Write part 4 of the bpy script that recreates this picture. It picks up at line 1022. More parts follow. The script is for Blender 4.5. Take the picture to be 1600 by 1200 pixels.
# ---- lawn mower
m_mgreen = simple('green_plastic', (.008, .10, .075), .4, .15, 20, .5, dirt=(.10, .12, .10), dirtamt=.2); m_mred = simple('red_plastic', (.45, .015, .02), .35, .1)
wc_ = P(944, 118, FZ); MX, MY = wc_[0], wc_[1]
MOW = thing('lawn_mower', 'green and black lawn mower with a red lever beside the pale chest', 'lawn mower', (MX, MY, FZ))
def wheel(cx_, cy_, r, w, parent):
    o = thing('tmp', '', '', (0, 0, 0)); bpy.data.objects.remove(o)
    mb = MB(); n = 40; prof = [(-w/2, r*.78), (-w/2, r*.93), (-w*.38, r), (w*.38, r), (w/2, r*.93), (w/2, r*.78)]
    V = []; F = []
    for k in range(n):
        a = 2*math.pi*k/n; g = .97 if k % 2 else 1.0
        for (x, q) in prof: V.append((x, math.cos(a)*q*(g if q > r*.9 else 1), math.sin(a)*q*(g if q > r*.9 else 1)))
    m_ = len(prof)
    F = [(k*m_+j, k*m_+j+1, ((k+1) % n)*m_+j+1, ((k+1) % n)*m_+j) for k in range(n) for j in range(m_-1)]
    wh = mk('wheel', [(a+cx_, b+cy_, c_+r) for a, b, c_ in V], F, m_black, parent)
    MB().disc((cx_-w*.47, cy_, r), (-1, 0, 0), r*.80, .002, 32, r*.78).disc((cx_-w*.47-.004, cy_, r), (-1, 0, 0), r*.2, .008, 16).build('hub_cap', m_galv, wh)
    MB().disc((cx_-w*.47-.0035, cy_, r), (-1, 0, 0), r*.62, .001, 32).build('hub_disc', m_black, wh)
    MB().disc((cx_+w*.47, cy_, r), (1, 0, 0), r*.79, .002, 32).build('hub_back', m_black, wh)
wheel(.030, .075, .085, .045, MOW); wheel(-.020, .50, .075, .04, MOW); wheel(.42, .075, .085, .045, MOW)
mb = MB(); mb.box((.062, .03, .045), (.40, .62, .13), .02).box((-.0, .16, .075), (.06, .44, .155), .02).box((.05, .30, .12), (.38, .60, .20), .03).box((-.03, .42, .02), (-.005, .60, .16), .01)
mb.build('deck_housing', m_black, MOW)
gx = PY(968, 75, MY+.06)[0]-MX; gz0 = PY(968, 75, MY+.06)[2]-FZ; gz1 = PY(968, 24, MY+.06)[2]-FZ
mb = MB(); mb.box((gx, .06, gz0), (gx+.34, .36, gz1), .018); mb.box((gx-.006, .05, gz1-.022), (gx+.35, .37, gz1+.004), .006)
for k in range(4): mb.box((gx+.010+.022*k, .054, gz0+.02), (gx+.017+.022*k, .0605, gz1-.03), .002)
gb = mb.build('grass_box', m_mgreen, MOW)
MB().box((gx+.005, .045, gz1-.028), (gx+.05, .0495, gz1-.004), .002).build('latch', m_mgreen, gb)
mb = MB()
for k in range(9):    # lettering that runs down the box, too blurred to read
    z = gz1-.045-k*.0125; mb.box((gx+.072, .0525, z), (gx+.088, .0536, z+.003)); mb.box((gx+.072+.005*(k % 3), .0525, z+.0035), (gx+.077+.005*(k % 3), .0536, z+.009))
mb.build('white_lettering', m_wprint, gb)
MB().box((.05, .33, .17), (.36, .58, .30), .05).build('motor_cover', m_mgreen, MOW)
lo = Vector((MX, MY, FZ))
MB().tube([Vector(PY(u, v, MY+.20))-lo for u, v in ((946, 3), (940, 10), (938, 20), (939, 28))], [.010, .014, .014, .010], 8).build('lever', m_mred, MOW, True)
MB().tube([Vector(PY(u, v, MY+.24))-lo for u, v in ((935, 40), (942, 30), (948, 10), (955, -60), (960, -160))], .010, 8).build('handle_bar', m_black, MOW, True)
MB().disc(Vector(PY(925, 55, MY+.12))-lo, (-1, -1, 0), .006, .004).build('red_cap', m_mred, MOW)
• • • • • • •
- **Instruction**:
Set down the material above again, word for word.

- **Output for this task**:
Write part 4 of the bpy script that recreates this picture. It picks up at line 1022. More parts follow. The script is for Blender 4.5. Take the picture to be 1600 by 1200 pixels.
# ---- lawn mower
m_mgreen = simple('green_plastic', (.008, .10, .075), .4, .15, 20, .5, dirt=(.10, .12, .10), dirtamt=.2); m_mred = simple('red_plastic', (.45, .015, .02), .35, .1)
wc_ = P(944, 118, FZ); MX, MY = wc_[0], wc_[1]
MOW = thing('lawn_mower', 'green and black lawn mower with a red lever beside the pale chest', 'lawn mower', (MX, MY, FZ))
def wheel(cx_, cy_, r, w, parent):
    o = thing('tmp', '', '', (0, 0, 0)); bpy.data.objects.remove(o)
    mb = MB(); n = 40; prof = [(-w/2, r*.78), (-w/2, r*.93), (-w*.38, r), (w*.38, r), (w/2, r*.93), (w/2, r*.78)]
    V = []; F = []
    for k in range(n):
        a = 2*math.pi*k/n; g = .97 if k % 2 else 1.0
        for (x, q) in prof: V.append((x, math.cos(a)*q*(g if q > r*.9 else 1), math.sin(a)*q*(g if q > r*.9 else 1)))
    m_ = len(prof)
    F = [(k*m_+j, k*m_+j+1, ((k+1) % n)*m_+j+1, ((k+1) % n)*m_+j) for k in range(n) for j in range(m_-1)]
    wh = mk('wheel', [(a+cx_, b+cy_, c_+r) for a, b, c_ in V], F, m_black, parent)
    MB().disc((cx_-w*.47, cy_, r), (-1, 0, 0), r*.80, .002, 32, r*.78).disc((cx_-w*.47-.004, cy_, r), (-1, 0, 0), r*.2, .008, 16).build('hub_cap', m_galv, wh)
    MB().disc((cx_-w*.47-.0035, cy_, r), (-1, 0, 0), r*.62, .001, 32).build('hub_disc', m_black, wh)
    MB().disc((cx_+w*.47, cy_, r), (1, 0, 0), r*.79, .002, 32).build('hub_back', m_black, wh)
wheel(.030, .075, .085, .045, MOW); wheel(-.020, .50, .075, .04, MOW); wheel(.42, .075, .085, .045, MOW)
mb = MB(); mb.box((.062, .03, .045), (.40, .62, .13), .02).box((-.0, .16, .075), (.06, .44, .155), .02).box((.05, .30, .12), (.38, .60, .20), .03).box((-.03, .42, .02), (-.005, .60, .16), .01)
mb.build('deck_housing', m_black, MOW)
gx = PY(968, 75, MY+.06)[0]-MX; gz0 = PY(968, 75, MY+.06)[2]-FZ; gz1 = PY(968, 24, MY+.06)[2]-FZ
mb = MB(); mb.box((gx, .06, gz0), (gx+.34, .36, gz1), .018); mb.box((gx-.006, .05, gz1-.022), (gx+.35, .37, gz1+.004), .006)
for k in range(4): mb.box((gx+.010+.022*k, .054, gz0+.02), (gx+.017+.022*k, .0605, gz1-.03), .002)
gb = mb.build('grass_box', m_mgreen, MOW)
MB().box((gx+.005, .045, gz1-.028), (gx+.05, .0495, gz1-.004), .002).build('latch', m_mgreen, gb)
mb = MB()
for k in range(9):    # lettering that runs down the box, too blurred to read
    z = gz1-.045-k*.0125; mb.box((gx+.072, .0525, z), (gx+.088, .0536, z+.003)); mb.box((gx+.072+.005*(k % 3), .0525, z+.0035), (gx+.077+.005*(k % 3), .0536, z+.009))
mb.build('white_lettering', m_wprint, gb)
MB().box((.05, .33, .17), (.36, .58, .30), .05).build('motor_cover', m_mgreen, MOW)
lo = Vector((MX, MY, FZ))
MB().tube([Vector(PY(u, v, MY+.20))-lo for u, v in ((946, 3), (940, 10), (938, 20), (939, 28))], [.010, .014, .014, .010], 8).build('lever', m_mred, MOW, True)
MB().tube([Vector(PY(u, v, MY+.24))-lo for u, v in ((935, 40), (942, 30), (948, 10), (955, -60), (960, -160))], .010, 8).build('handle_bar', m_black, MOW, True)
MB().disc(Vector(PY(925, 55, MY+.12))-lo, (-1, -1, 0), .006, .004).build('red_cap', m_mred, MOW)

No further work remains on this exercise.